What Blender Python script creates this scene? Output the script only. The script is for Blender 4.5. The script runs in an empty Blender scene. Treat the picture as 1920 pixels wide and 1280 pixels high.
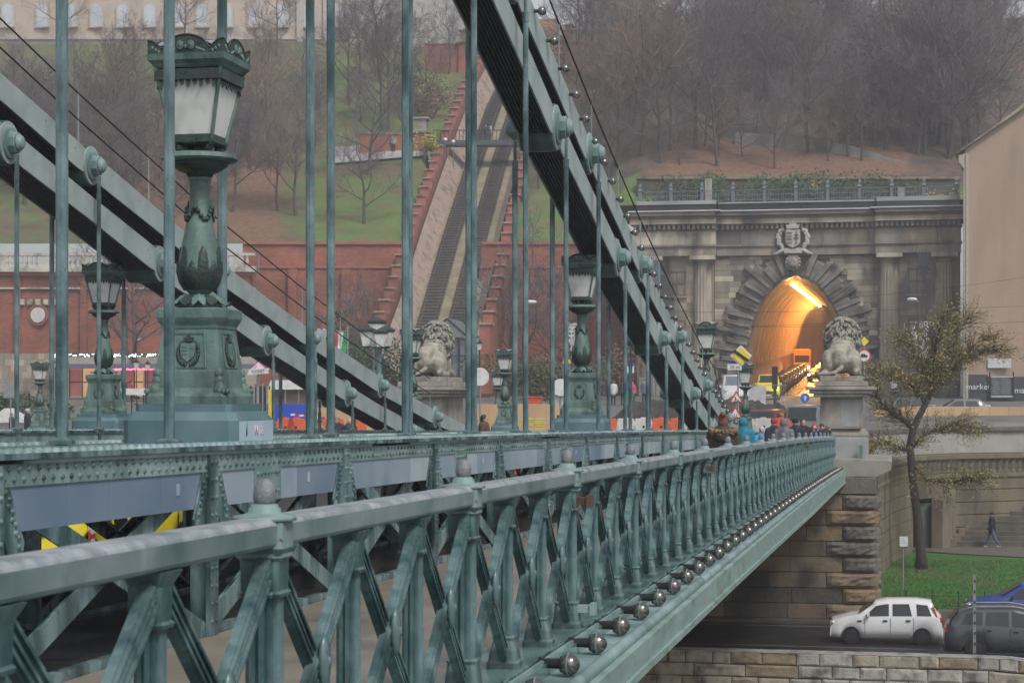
import bpy, math, random
from mathutils import Vector, Matrix
R = math.radians; PI = math.pi
random.seed(7)
# ---------------------------------------------------------------- camera, sky, sun, exposure
sc = bpy.context.scene
COL = sc.collection
TH = math.atan(720 / 3600.0); CT, ST = math.cos(TH), math.sin(TH)   # the view turns 11.3 deg left of the bridge's axis
cam_d = bpy.data.cameras.new('camera'); cam = bpy.data.objects.new('camera', cam_d); COL.objects.link(cam)
cam.location = (0, 0, 0); cam.rotation_euler = (R(90), 0, TH)
cam_d.sensor_width = 36; cam_d.lens = 67.5; cam_d.shift_y = 100 / 1920.0
cam_d.clip_start = .2; cam_d.clip_end = 3000
cam_d.dof.use_dof = True; cam_d.dof.focus_distance = 34; cam_d.dof.aperture_fstop = 9
sc.camera = cam
SUN_EL, SUN_ROT = R(48), R(150)
world = bpy.data.worlds.new('World'); sc.world = world; world.use_nodes = True
nt = world.node_tree; nt.nodes.clear()
sky = nt.nodes.new('ShaderNodeTexSky'); sky.sky_type = 'NISHITA'; sky.sun_disc = False
sky.sun_elevation = SUN_EL; sky.sun_rotation = SUN_ROT; sky.air_density = 1.0; sky.dust_density = 3.0; sky.ozone_density = 1.0
hs = nt.nodes.new('ShaderNodeHueSaturation'); hs.inputs['Saturation'].default_value = .28
bg = nt.nodes.new('ShaderNodeBackground'); bg.inputs['Strength'].default_value = .09
wo = nt.nodes.new('ShaderNodeOutputWorld')
nt.links.new(sky.outputs[0], hs.inputs['Color']); nt.links.new(hs.outputs[0], bg.inputs[0]); nt.links.new(bg.outputs[0], wo.inputs[0])
sd = bpy.data.lights.new('sun', 'SUN'); sd.energy = 1.5; sd.angle = R(12); sd.color = (1, .96, .9)
sun = bpy.data.objects.new('sun', sd); COL.objects.link(sun)
# from behind the camera, a little to the right
sun.rotation_euler = (R(38), 0, R(48))
sc.view_settings.view_transform = 'Standard'; sc.view_settings.look = 'None'
sc.view_settings.exposure = 0.62; sc.view_settings.gamma = 1; sc.view_settings.use_curve_mapping = False
sc.cycles.volume_bounces = 1; sc.cycles.max_bounces = 6; sc.cycles.diffuse_bounces = 3; sc.cycles.glossy_bounces = 3
sc.cycles.transparent_max_bounces = 12; sc.cycles.use_denoising = True
# ---------------------------------------------------------------- helpers
def W(px, py, d):
    """a point of the photograph (1920 wide) at distance d along the view -> the place's frame (X across the bridge, Y along it)"""
    l = (px - 960) / 3600 * d
    return Vector((l * CT - d * ST, l * ST + d * CT, (740 - py) / 3600 * d))
def G(px, d, z):
    v = W(px, 0, d); v.z = z; return v
def camb(y):
    return -.0105 * y - .00008 * y * y
def rnd(a, b): return random.uniform(a, b)

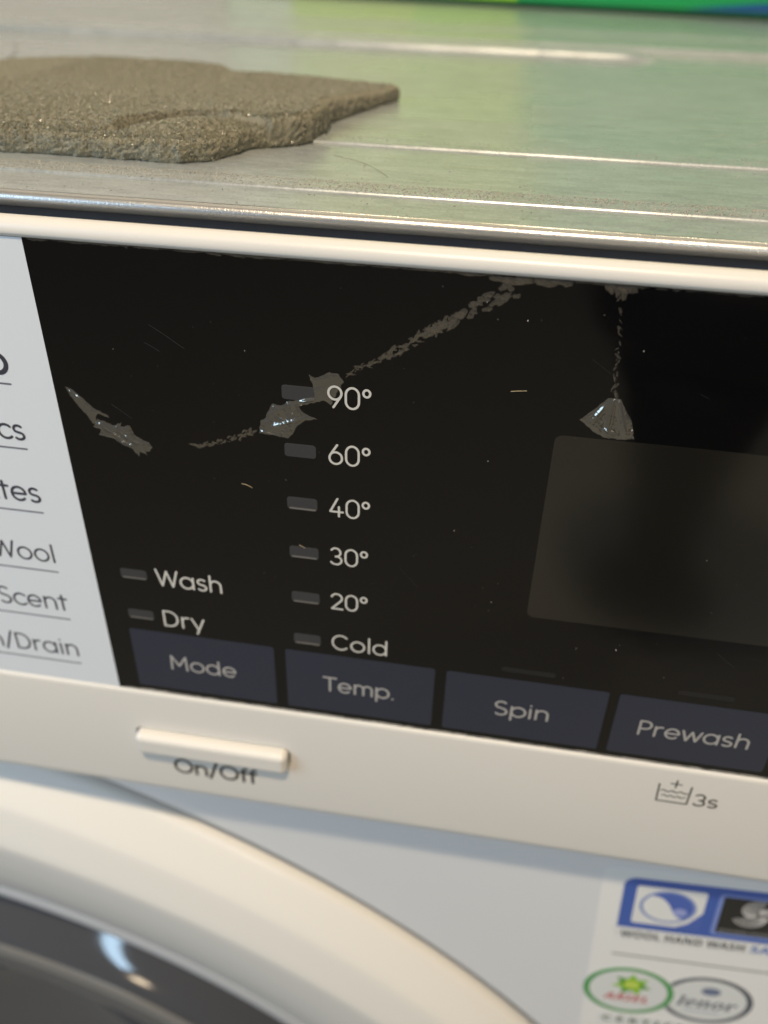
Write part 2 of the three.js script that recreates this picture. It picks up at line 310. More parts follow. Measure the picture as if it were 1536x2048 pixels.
// programme names
[['Eco', -59.6, -61.45, 4.6, 0.17], ['Synthetics', -71.5, -73.3, 3.7, 0.13], ['Delicates', -83.9, -86.15, 3.9, 0.13], ['Wool', -97.05, -99.35, 3.75, 0.115], ['FreshScent', -108.6, -110.9, 3.9, 0.115], ['Spin/Drain', -120.45, -122.55, 3.9, 0.115]].forEach(([t, y, uy, cap, wt]) => {
  sub('lettering', writing(t, -75.6, y, cap, { right: true, z: 0.03, weight: wt }), M.ink);
  sub('underline', line([[-75.9, uy], [-135, uy]], 0.34, 0.02), M.rule);
});
// power key with its word, and the soak symbol
sub('power_key', box(-66.4, -34.3, -144.3, -138.9, -2.4, 2.9, 1.3), M.fascia, 'white raised bar key for switching on and off');
sub('lettering', writing('On/Off', -59.7, -151.3, 4.1, { width: 18.2, z: 0.49, weight: 0.165 }), M.inkWarm);
{
  const g = [line([[38.0, -132.6], [38.3, -137.4], [43.9, -137.4], [43.9, -132.4]].map(([x, y], k) => k === 1 ? [38.25, -137.4] : [x, y]), 0.34, 0.48),
    line(Array.from({ length: 19 }, (_, k) => [38.6 + k * 0.27, -134.3 + 0.22 * Math.sin(k * 1.05)]), 0.3, 0.482),
    line(Array.from({ length: 17 }, (_, k) => [39.0 + k * 0.27, -135.7 + 0.2 * Math.sin(k * 1.3)]), 0.28, 0.484),
    line([[41.0, -131.0], [41.0, -133.1]], 0.3, 0.486), line([[40.0, -132.05], [42.0, -132.05]], 0.3, 0.488)];
  sub('soak_symbol', mergeGeometries(g), M.inkWarm);
  sub('lettering', writing('3s', 44.9, -137.3, 3.2, { width: 4.6, z: 0.49, weight: 0.13 }), M.inkWarm);
}

// ---- lifting protective film: jagged wrinkled patches
function inside(p, poly) { let c = false; for (let i = 0, j = poly.length - 1; i < poly.length; j = i++) { const [xi, yi] = poly[i], [xj, yj] = poly[j]; if ((yi > p[1]) !== (yj > p[1]) && p[0] < (xj - xi) * (p[1] - yi) / (yj - yi) + xi) c = !c; } return c; }
function edgeDist(p, poly) { let m = 1e9; for (let i = 0, j = poly.length - 1; i < poly.length; j = i++) { const a = poly[j], b = poly[i], dx = b[0] - a[0], dy = b[1] - a[1]; const t = Math.min(1, Math.max(0, ((p[0] - a[0]) * dx + (p[1] - a[1]) * dy) / (dx * dx + dy * dy + 1e-9))); m = Math.min(m, Math.hypot(p[0] - a[0] - t * dx, p[1] - a[1] - t * dy)); } return m; }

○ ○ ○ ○

▶ [Aim of the exercise]: Transcribe every entry word for word, but skip the pictures.

▶ [Exercise answer]:
What Blender Python script creates this scene? Output the script only. The script is for Blender 4.5. The script runs in an empty Blender scene. Treat the picture as 1920 pixels wide and 1280 pixels high.
import bpy, math, random
from mathutils import Vector, Matrix
R = math.radians; PI = math.pi
random.seed(7)
# ---------------------------------------------------------------- camera, sky, sun, exposure
sc = bpy.context.scene
COL = sc.collection
TH = math.atan(720 / 3600.0); CT, ST = math.cos(TH), math.sin(TH)   # the view turns 11.3 deg left of the bridge's axis
cam_d = bpy.data.cameras.new('camera'); cam = bpy.data.objects.new('camera', cam_d); COL.objects.link(cam)
cam.location = (0, 0, 0); cam.rotation_euler = (R(90), 0, TH)
cam_d.sensor_width = 36; cam_d.lens = 67.5; cam_d.shift_y = 100 / 1920.0
cam_d.clip_start = .2; cam_d.clip_end = 3000
cam_d.dof.use_dof = True; cam_d.dof.focus_distance = 34; cam_d.dof.aperture_fstop = 9
sc.camera = cam
SUN_EL, SUN_ROT = R(48), R(150)
world = bpy.data.worlds.new('World'); sc.world = world; world.use_nodes = True
nt = world.node_tree; nt.nodes.clear()
sky = nt.nodes.new('ShaderNodeTexSky'); sky.sky_type = 'NISHITA'; sky.sun_disc = False
sky.sun_elevation = SUN_EL; sky.sun_rotation = SUN_ROT; sky.air_density = 1.0; sky.dust_density = 3.0; sky.ozone_density = 1.0
hs = nt.nodes.new('ShaderNodeHueSaturation'); hs.inputs['Saturation'].default_value = .28
bg = nt.nodes.new('ShaderNodeBackground'); bg.inputs['Strength'].default_value = .09
wo = nt.nodes.new('ShaderNodeOutputWorld')
nt.links.new(sky.outputs[0], hs.inputs['Color']); nt.links.new(hs.outputs[0], bg.inputs[0]); nt.links.new(bg.outputs[0], wo.inputs[0])
sd = bpy.data.lights.new('sun', 'SUN'); sd.energy = 1.5; sd.angle = R(12); sd.color = (1, .96, .9)
sun = bpy.data.objects.new('sun', sd); COL.objects.link(sun)
# from behind the camera, a little to the right
sun.rotation_euler = (R(38), 0, R(48))
sc.view_settings.view_transform = 'Standard'; sc.view_settings.look = 'None'
sc.view_settings.exposure = 0.62; sc.view_settings.gamma = 1; sc.view_settings.use_curve_mapping = False
sc.cycles.volume_bounces = 1; sc.cycles.max_bounces = 6; sc.cycles.diffuse_bounces = 3; sc.cycles.glossy_bounces = 3
sc.cycles.transparent_max_bounces = 12; sc.cycles.use_denoising = True
# ---------------------------------------------------------------- helpers
def W(px, py, d):
    """a point of the photograph (1920 wide) at distance d along the view -> the place's frame (X across the bridge, Y along it)"""
    l = (px - 960) / 3600 * d
    return Vector((l * CT - d * ST, l * ST + d * CT, (740 - py) / 3600 * d))
def G(px, d, z):
    v = W(px, 0, d); v.z = z; return v
def camb(y):
    return -.0105 * y - .00008 * y * y
def rnd(a, b): return random.uniform(a, b)

Write part 2 of the three.js script that recreates this picture. It picks up at line 310. More parts follow. Measure the picture as if it were 1536x2048 pixels.
// programme names
[['Eco', -59.6, -61.45, 4.6, 0.17], ['Synthetics', -71.5, -73.3, 3.7, 0.13], ['Delicates', -83.9, -86.15, 3.9, 0.13], ['Wool', -97.05, -99.35, 3.75, 0.115], ['FreshScent', -108.6, -110.9, 3.9, 0.115], ['Spin/Drain', -120.45, -122.55, 3.9, 0.115]].forEach(([t, y, uy, cap, wt]) => {
  sub('lettering', writing(t, -75.6, y, cap, { right: true, z: 0.03, weight: wt }), M.ink);
  sub('underline', line([[-75.9, uy], [-135, uy]], 0.34, 0.02), M.rule);
});
// power key with its word, and the soak symbol
sub('power_key', box(-66.4, -34.3, -144.3, -138.9, -2.4, 2.9, 1.3), M.fascia, 'white raised bar key for switching on and off');
sub('lettering', writing('On/Off', -59.7, -151.3, 4.1, { width: 18.2, z: 0.49, weight: 0.165 }), M.inkWarm);
{
  const g = [line([[38.0, -132.6], [38.3, -137.4], [43.9, -137.4], [43.9, -132.4]].map(([x, y], k) => k === 1 ? [38.25, -137.4] : [x, y]), 0.34, 0.48),
    line(Array.from({ length: 19 }, (_, k) => [38.6 + k * 0.27, -134.3 + 0.22 * Math.sin(k * 1.05)]), 0.3, 0.482),
    line(Array.from({ length: 17 }, (_, k) => [39.0 + k * 0.27, -135.7 + 0.2 * Math.sin(k * 1.3)]), 0.28, 0.484),
    line([[41.0, -131.0], [41.0, -133.1]], 0.3, 0.486), line([[40.0, -132.05], [42.0, -132.05]], 0.3, 0.488)];
  sub('soak_symbol', mergeGeometries(g), M.inkWarm);
  sub('lettering', writing('3s', 44.9, -137.3, 3.2, { width: 4.6, z: 0.49, weight: 0.13 }), M.inkWarm);
}

// ---- lifting protective film: jagged wrinkled patches
function inside(p, poly) { let c = false; for (let i = 0, j = poly.length - 1; i < poly.length; j = i++) { const [xi, yi] = poly[i], [xj, yj] = poly[j]; if ((yi > p[1]) !== (yj > p[1]) && p[0] < (xj - xi) * (p[1] - yi) / (yj - yi) + xi) c = !c; } return c; }
function edgeDist(p, poly) { let m = 1e9; for (let i = 0, j = poly.length - 1; i < poly.length; j = i++) { const a = poly[j], b = poly[i], dx = b[0] - a[0], dy = b[1] - a[1]; const t = Math.min(1, Math.max(0, ((p[0] - a[0]) * dx + (p[1] - a[1]) * dy) / (dx * dx + dy * dy + 1e-9))); m = Math.min(m, Math.hypot(p[0] - a[0] - t * dx, p[1] - a[1] - t * dy)); } return m; }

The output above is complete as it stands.